Hi @nbaja,
This is a very common problem. When you look up a height on Wikipedia and elsewhere, it’s almost always a height above sea level. “Sea level” is a bit of a fuzzy concept. It’s made concrete (at least a “mean” sea level is) by various geoid models, but geoid models are messy and irregular. Instead, Cesium uses heights above the WGS84 ellipsoid. This is a nice mathematical approximation of the Earth’s shape, used by GPS and many other things. This definitely doesn’t mean Cesium is inaccurate or otherwise compromising here. But, as always with geospatial data, it’s necessary to keep the coordinate system of your data in mind. A height expressed relative to WGS84 will be different by roughly tens of meters from a height expressed relative to mean sea level. I say “roughly tens of meters” because it’s different in different parts of the world.

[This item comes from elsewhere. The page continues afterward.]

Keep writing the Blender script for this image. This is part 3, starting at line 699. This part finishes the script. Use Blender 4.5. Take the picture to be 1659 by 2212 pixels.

Long story short, you need to compute the difference between WGS84 and MSL and add that to your height from Wikipedia. You can use an online calculator like this one:
https://www.unavco.org/software/geodetic-utilities/geoid-height-calculator/geoid-height-calculator.html
Put in your latitude and longitude of interest. You can just set the “GPS Elevation” to 0. Hit Submit. Then add the displayed “Geoid Height” value to your height from Wikipedia. The value is -23.765 in this case, so you’ll be subtracting about 24 meters.
I don’t know if this will put your Actor precisely on the peak, but it should be much closer.